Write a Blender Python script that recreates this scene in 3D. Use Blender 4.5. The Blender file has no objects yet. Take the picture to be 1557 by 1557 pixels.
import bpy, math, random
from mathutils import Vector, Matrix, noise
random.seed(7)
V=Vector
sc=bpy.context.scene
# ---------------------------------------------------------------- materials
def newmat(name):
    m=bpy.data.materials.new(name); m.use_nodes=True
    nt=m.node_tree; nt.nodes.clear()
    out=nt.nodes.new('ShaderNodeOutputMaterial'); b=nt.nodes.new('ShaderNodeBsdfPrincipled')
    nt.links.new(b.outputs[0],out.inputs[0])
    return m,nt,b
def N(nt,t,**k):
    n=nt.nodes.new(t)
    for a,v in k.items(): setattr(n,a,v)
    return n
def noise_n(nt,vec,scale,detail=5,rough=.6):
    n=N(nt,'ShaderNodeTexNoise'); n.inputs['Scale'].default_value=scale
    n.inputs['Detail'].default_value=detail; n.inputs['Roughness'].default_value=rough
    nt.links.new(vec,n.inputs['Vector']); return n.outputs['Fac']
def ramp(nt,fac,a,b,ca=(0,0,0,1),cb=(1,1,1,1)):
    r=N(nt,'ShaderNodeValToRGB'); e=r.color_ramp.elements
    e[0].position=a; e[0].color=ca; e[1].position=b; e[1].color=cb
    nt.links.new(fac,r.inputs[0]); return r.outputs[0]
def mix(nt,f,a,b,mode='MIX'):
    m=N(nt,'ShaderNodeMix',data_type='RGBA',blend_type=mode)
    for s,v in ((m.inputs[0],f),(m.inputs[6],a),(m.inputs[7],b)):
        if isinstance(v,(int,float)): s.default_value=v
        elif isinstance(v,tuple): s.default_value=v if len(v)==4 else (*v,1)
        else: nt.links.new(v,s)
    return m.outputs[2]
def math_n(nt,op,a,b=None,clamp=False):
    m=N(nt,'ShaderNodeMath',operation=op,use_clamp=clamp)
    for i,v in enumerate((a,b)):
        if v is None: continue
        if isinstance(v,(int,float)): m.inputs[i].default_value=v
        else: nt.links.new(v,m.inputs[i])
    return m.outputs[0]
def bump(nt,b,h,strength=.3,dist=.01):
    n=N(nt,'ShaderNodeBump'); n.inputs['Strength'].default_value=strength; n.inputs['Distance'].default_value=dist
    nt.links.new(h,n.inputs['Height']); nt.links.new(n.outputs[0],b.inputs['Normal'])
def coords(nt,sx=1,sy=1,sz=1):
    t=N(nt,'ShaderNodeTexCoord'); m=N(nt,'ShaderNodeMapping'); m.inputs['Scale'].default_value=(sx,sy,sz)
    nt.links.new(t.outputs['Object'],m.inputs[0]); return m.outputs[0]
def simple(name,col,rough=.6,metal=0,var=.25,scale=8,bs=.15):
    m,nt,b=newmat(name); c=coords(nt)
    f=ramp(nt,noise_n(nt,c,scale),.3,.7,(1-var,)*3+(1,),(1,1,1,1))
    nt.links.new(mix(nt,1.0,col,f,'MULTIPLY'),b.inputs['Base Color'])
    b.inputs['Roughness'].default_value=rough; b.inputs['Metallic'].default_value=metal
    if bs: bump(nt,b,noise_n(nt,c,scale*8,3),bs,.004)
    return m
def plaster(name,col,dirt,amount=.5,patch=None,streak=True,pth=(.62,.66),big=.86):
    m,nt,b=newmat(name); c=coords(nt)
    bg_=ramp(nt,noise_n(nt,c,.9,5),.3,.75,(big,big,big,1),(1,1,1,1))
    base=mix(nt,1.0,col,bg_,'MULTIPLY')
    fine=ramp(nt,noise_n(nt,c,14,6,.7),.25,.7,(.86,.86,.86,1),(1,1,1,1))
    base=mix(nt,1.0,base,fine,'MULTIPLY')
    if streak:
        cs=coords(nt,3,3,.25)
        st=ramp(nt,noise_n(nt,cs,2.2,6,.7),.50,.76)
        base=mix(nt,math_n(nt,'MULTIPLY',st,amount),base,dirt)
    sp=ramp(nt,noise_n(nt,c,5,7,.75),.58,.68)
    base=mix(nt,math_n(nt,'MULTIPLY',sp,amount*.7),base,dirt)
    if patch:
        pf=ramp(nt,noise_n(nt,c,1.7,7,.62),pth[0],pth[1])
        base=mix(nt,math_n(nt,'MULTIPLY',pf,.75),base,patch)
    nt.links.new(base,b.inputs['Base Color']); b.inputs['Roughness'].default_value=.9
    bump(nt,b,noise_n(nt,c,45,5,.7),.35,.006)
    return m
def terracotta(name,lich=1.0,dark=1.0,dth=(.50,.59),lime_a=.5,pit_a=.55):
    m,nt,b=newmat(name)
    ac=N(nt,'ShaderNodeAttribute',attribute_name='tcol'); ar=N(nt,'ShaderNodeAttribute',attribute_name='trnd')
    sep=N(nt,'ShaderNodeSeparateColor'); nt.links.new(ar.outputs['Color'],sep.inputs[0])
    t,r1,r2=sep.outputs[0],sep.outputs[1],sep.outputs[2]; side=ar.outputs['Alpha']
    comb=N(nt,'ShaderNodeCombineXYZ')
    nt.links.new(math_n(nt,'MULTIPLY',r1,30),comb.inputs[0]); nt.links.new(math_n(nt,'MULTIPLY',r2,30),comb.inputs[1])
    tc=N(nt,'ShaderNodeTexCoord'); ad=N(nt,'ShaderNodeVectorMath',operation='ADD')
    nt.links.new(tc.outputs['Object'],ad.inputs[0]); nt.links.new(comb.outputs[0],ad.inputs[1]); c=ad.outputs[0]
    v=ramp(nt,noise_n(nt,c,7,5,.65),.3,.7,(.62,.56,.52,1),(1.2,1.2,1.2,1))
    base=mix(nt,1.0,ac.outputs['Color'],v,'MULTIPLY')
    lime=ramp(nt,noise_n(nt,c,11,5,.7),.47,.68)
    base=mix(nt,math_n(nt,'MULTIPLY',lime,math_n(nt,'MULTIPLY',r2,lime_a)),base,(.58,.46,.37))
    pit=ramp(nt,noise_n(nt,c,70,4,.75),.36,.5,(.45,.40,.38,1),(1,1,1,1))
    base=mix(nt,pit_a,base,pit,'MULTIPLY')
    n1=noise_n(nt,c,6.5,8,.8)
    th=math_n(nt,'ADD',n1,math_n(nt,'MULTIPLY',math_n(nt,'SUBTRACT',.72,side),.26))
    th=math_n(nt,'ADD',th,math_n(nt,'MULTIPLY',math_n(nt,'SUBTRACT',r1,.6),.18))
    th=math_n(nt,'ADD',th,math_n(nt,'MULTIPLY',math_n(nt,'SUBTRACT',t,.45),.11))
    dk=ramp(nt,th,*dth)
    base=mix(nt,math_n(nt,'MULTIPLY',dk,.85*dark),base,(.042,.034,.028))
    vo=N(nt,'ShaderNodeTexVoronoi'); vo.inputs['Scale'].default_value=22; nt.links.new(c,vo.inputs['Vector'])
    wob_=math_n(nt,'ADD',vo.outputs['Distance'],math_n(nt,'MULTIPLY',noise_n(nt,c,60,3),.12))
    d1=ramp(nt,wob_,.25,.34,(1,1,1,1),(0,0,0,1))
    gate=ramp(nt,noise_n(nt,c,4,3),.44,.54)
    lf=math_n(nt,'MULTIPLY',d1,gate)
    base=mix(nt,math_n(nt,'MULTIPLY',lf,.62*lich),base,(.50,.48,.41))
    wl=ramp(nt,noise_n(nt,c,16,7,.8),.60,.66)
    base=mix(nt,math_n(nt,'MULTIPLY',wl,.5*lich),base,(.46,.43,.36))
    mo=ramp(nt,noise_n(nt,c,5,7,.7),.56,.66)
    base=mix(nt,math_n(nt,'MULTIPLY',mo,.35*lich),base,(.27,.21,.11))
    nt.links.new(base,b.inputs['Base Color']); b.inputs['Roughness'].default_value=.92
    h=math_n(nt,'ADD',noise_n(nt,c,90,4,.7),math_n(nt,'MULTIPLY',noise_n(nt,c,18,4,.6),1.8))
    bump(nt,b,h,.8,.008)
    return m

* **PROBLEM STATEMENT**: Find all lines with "scene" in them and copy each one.

* **SOLUTION TO THIS TASK**:
Write a Blender Python script that recreates this scene in 3D. Use Blender 4.5. The Blender file has no objects yet. Take the picture to be 1557 by 1557 pixels.
sc=bpy.context.scene